True, there is something very egotistically satisfying about challenging your adversary to a duel to the death. It’s a heroic reaction, the reaction we would generally expect from a protagonist. Certainly from a game protagonist. ‘Fortune favors the bold‘ is a maxim that’s generally profitable in video games. LLTQ is unusual in that it rewards prudence, restraint and discretion.
Well, but the presence that convinces the nobility at the royal ball that you are not a child but a queen, surely that cannot be called yielding? The yielding mood, in addition to regal demeanor, also boosts the study of history and faith skills. Raising these skills not only allows you to pass complicated skill checks and unlock entire story-lines, it also reveals some of the back-story and sheds a lot of light on the nature of magic.
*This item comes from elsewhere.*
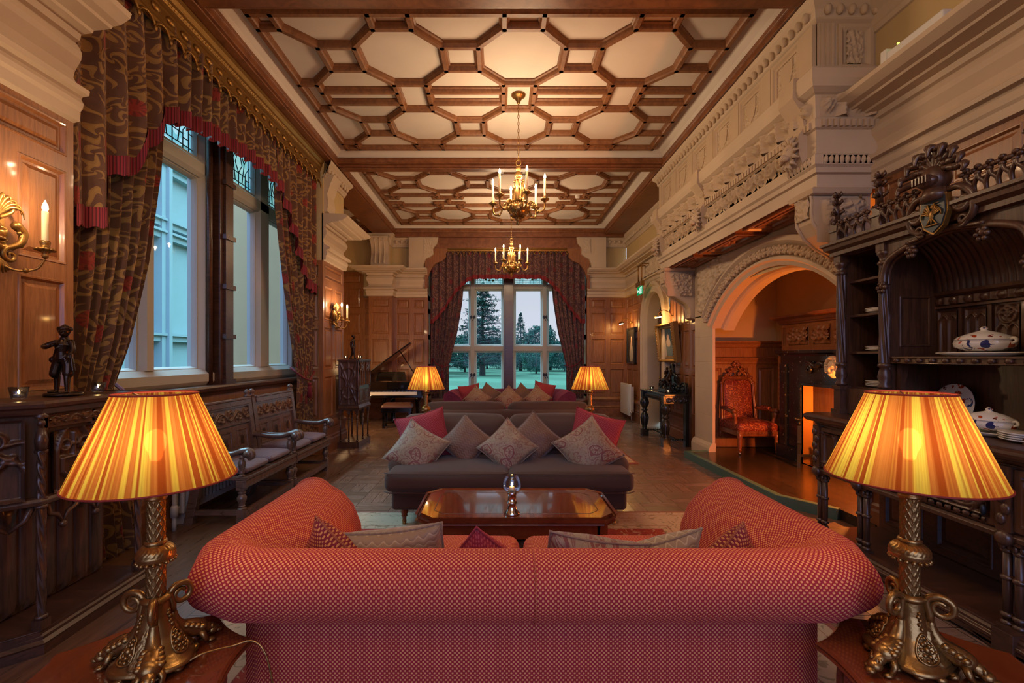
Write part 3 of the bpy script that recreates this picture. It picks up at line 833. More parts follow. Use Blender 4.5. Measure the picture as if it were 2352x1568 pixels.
# ------------------------------------------------------------------ right wall
m = MB()
rc = [-3 + i * .573 for i in range(13)]
m.panels((XR, 0, 0), Y3, Z3, -X3, rc, ROWS, .05)
m.panels((XR, 0, 0), Y3, Z3, -X3, [7.33, 7.62, 7.95, 8.30, 8.55], ROWS, .045); m.panels((XR, 0, 0), Y3, Z3, -X3, [10.0, 10.45, 10.95, 11.45], ROWS, .05)
for y0, y1 in ((-3, 3.87), (7.33, 8.55), (10.0, 11.45)):
    m.quad((XR, y1, 0), (XR, y0, 0), (XR, y0, .49), (XR, y1, .49))
struct('wall_right', m, M['oak'])
m = MB()
m.quad((XR, -3, 3.0), (XR, -3, ZB), (XR, 3.9, ZB), (XR, 3.9, 3.0)); m.quad((XR, 7.5, 3.0), (XR, 7.5, ZB), (XR, 11.45, ZB), (XR, 11.45, 3.0))
struct('wall_right', m, M['cream'])
m = MB(); m.sweep([(XR, -3), (XR, 3.87)], BASE); m.sweep([(XR, 7.62), (XR, 8.55)], BASE); m.sweep([(XR, 10.0), (XR, 11.45), (2.22, 11.45)], BASE)
struct('baseboard_right', m, M['oak_h'])
m = MB(); m.sweep([(XR, -3), (XR, 3.87)], FRZ); m.sweep([(XR, 7.62), (XR, YF), (2.2, YF)], FRZ); m.sweep([(XR, 7.62), (XR, YF), (2.2, YF)], CRW)
m.sweep([(XR, -3), (XR, 3.87)], CRW)
egg_run(m, (XR, 7.62), (XR, YF), (-1, 0, 0)); egg_run(m, (2.2, YF), (XR, YF), (0, -1, 0))
m.relief((3.19, 8.3, 3.2), Y3, V((0, 0, 1)), -X3, 1.9, .28, 60, 12, lambda x, y: .05 + h_foliage(.05, 9, 2)(x, y))
struct('trim_10', m, M['stone'])

# ------------------------------------------------------------------ far wall
m = MB()
m.panels((-4.8, YF, 0), X3, Z3, -Y3, [0, .45, .9, 1.38], ROWS[:-1] + [3.3], .06); m.panels((-4.8, YF, 0), X3, Z3, -Y3, [0, 1.38], [3.3, 3.63], .05)
m.panels((-3.42, YF, 0), X3, Z3, -Y3, [0, .22], ROWS, .04); m.panels((-2.64, YF, 0), X3, Z3, -Y3, [0, .42, .80], ROWS, .05)
m.panels((-3.2, 11.15, 0), X3, Z3, -Y3, [0, .56], ROWS, .06)
m.quad((-2.64, 11.15, 0), (-2.64, YF, 0), (-2.64, YF, 2.98), (-2.64, 11.15, 2.98)); m.quad((-3.2, 11.15, 0), (-3.2, YF, 0), (-3.2, YF, 2.98), (-3.2, 11.15, 2.98))
m.panels((2.26, YF, 0), X3, Z3, -Y3, [0, .47, .94], ROWS, .05)
m.quad((-4.8, YF, 0), (-1.84, YF, 0), (-1.84, YF, .49), (-4.8, YF, .49)); m.quad((2.2, YF, 0), (3.2, YF, 0), (3.2, YF, .49), (2.2, YF, .49))
m.box(-1.86, -1.80, YF - .02, 12.3, 0, 4.4); m.box(2.2, 2.26, YF - .02, 12.3, 0, 4.4)
m.panels((-1.80, 11.5, 0), Y3, Z3, X3, [0, .4, .8], ROWS + [4.2], .06); m.panels((2.2, 11.5, 0), Y3, Z3, -X3, [0, .4, .8], ROWS + [4.2], .06)
for sx, x0 in ((1, -1.86), (-1, 2.26)):     # oak ogee brackets in the upper corners of the bay
    m.prism([(0, 4.5), (0, 3.2), (.04, 3.2), (.06, 3.42), (.12, 3.62), (.20, 3.76), (.28, 3.84), (.44, 3.90), (.53, 4.0), (.52, 4.08), (.56, 4.14), (.56, 4.5)], (x0, 11.37, 0), X3 * sx, Z3, Y3, .08)
struct('wall_far', m, M['oak'])
m = MB()
m.quad((-4.8, YF + .06, .3), (-1.86, YF + .06, .3), (-1.86, YF + .06, ZB), (-4.8, YF + .06, ZB)); m.quad((2.26, YF + .06, .3), (XR, YF + .06, .3), (XR, YF + .06, ZB), (2.26, YF + .06, ZB)); m.quad((-1.86, YF, 3.6), (-1.86, YF + .06, 3.6), (-1.86, YF + .06, ZB), (-1.86, YF, ZB))
m.box(-3.14, -2.70, 11.22, YF + .01, 2.98, ZB)
struct('wall_far', m, M['cream'])
m = MB(); m.sweep([(-1.86, YF), (-2.64, YF), (-2.64, 11.15), (-3.2, 11.15), (-3.2, YF), (-4.8, YF)], BASE); struct('baseboard_far', m, M['oak_h'])
m = MB()
m.sweep([(-1.80, YF), (-2.64, YF), (-2.64, 11.15), (-3.2, 11.15), (-3.2, YF)], FRZ)
m.sweep([(-1.72, YF), (-2.70, YF), (-2.70, 11.22), (-3.14, 11.22), (-3.14, YF)], CRW)
egg_run(m, (-2.64, YF), (-1.75, YF), (0, -1, 0)); egg_run(m, (-3.2, 11.15), (-2.64, 11.15), (0, -1, 0))
# tall fluted console on the pilaster
m.prism([(0, 3.70), (0, 4.42), (.22, 4.42), (.20, 4.3), (.13, 4.15), (.12, 4.0), (.16, 3.85), (.17, 3.74), (.2, 3.70)], (-3.12, 11.2, 0), -Y3, Z3, X3, .42)
for i in range(3):
    m.tube(catmull([(-3.02 + i * .11, 11.2 - o, z) for o, z in ((.21, 4.38), (.14, 4.15), (.13, 4.0), (.17, 3.85), (.18, 3.76))], 4), .022, 6)
for sx, x0 in ((1, -1.90), (-1, 2.30)):     # stone corbel brackets beside the bay
    m.prism([(0, 4.5), (0, 3.7), (.35, 3.7), (.37, 3.82), (.42, 3.93), (.53, 3.98), (.61, 4.05), (.60, 4.18), (.66, 4.26), (.70, 4.30), (.73, 4.44), (.74, 4.5)], (x0 - sx * .35, 11.29, 0), X3 * sx, Z3, Y3, .12)
    m.prism([(0, 4.5), (0, 3.7), (.35, 3.7), (.35, 4.5)], (x0 - sx * .35, 11.30, 0), X3 * sx, Z3, Y3, .15)
    m.relief((x0 + .04 if sx > 0 else x0 - .22, 11.287, 4.06), X3, Z3, -Y3, .18, .36, 16, 26, h_foliage(.02, 16, 4))
struct('trim_11', m, M['stone'])
# closing walls behind the viewer and beyond the alcove
m = MB(); m.box(-2.8, 3.3, -3.15, -3, 0, .9); m.box(-2.8, 3.3, -3.15, -3, 4.3, ZC); m.box(-2.8, -2.2, -3.15, -3, .9, 4.3); m.box(2.7, 3.3, -3.15, -3, .9, 4.3); struct('wall_near', m, M['cream'])
m = MB()
for x in (-1.0, .2, 1.45): m.box(x - .06, x + .06, -3.13, -3.02, .9, 4.3)
for z in (1.9, 3.3): m.box(-2.2, 2.7, -3.13, -3.02, z - .05, z + .05)
struct('window_3', m, M['frame_w'])

# ------------------------------------------------------------------ fireplace overmantel beam and arch (stone)
OY0, OY1, OX = 3.87, 7.62, 2.70
OV = [(0, 2.93), (0, 3.05), (.025, 3.06), (.03, 3.1), (.05, 3.12), (.05, 3.2), (.02, 3.22), (.02, 3.42), (.04, 3.43), (.045, 3.50), (.03, 3.52), (.05, 3.70), (.07, 3.71), (.11, 3.74), (.125, 3.80), (.125, 3.88), (.10, 3.91), (0, 3.92), (0, 4.33), (.03, 4.35), (.04, 4.36), (.05, 4.42), (.10, 4.47), (.11, ZB)]
m = MB(); m.sweep([(XR + .06, OY0), (OX, OY0), (OX, OY1), (XR + .06, OY1)], OV)
struct('trim_12', m, M['stone'], weld=False)
m = MB()
m.relief((OX - .032, OY0, 3.525), Y3, V((-.1, 0, 1)).normalized(), -X3, OY1 - OY0, .18, 420, 14, h_rosettes(.125, .18, .05))
m.relief((OX - .02, 4.2, 3.23), Y3, Z3, -X3, 1.65, .19, 200, 20, h_scroll(.36, .19, .05)); m.relief((OX - .02, 6.08, 3.23), Y3, Z3, -X3, 1.2, .19, 150, 20, h_scroll(.36, .19, .05))
m.relief((OX, OY0 - .033, 3.525), X3, V((0, -.1, 1)).normalized(), -Y3, .5, .18, 70, 14, h_rosettes(.125, .18, .05))
m.relief((OX + .02, OY0 - .05, 3.125), X3, Z3, -Y3, .46, .07, 70, 8, h_egg(.045, .07, .018)); m.relief((OX - .05, OY0, 3.125), Y3, Z3, -X3, .3, .07, 40, 8, h_egg(.045, .07, .018))
m.relief((OX + .24, OY0 - .004, 3.98), X3, Z3, -Y3, .13, .28, 16, 26, h_foliage(.03, 15, 5))
m.rings((OX + .17, OY0, 3.94), X3, Z3, -Y3, .30, .38, [(0, 0), (.0, .02), (.03, .02), (.05, .005), (.06, -.0)], False)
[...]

Read closely, the flavor text for these lessons (see, for example, Novan History 80, World History 50, Lore 30 and 70) reveals a fraught magical history fueled by pride and recklessness.
What do these three skills have in common? What ties together history and magical lore? What does it mean to be a ruling queen? The lesson texts teach Elodie that she is merely the last in a long unbroken chain of kings and queens, of magic users, and of catastrophically fatal magical mishaps. In history, as in faith, you can choose to see yourself as a small part of something much larger. By this view the queenship and the Lumen magic are seen as an act of custodianship, rather than a source of control.
Play the game long enough in different iterations and with different choices, and you end up discovering several exciting ways in which giving the wrong orders can get your princess killed. Experimenting with the more reckless magical choices shows some of the drastic consequences of the unchecked use of power.
Elodie’s magic tutor, Julianna, is a character who knows her place in the chain of things. Not very glamorous, but it serves her well. Where the King-Regent withholds information because he wants to protect his daughter from the negative consequences of magic, Julianna is more interested in protecting Nova from its Queen. At first pass she’s an irritating killjoy who’s at least as annoying as some of the classic fantasy magical mentors. To convince her to trust your princess, you have to first unlock some of the aforementioned foreboding historical lessons, which might make the pill a little easier to swallow.
In case it wasn’t obvious, I’m a big far of the yielding mood and all the skills it governs. It provides an interesting perspective and an unusual contrast to the more usual sources of heroism in fantasy. And it brings to mind the banner words of Jacqueline Carey’s Kushiel’s Legacy series: that which yields is not always weak.
I had some things to say regarding the approval of the nobles and why it’s so important to maintain it, but this blog post is already far too long as it is. I think for the moment I’ll leave things at that, and perhaps return to the subject at a later date.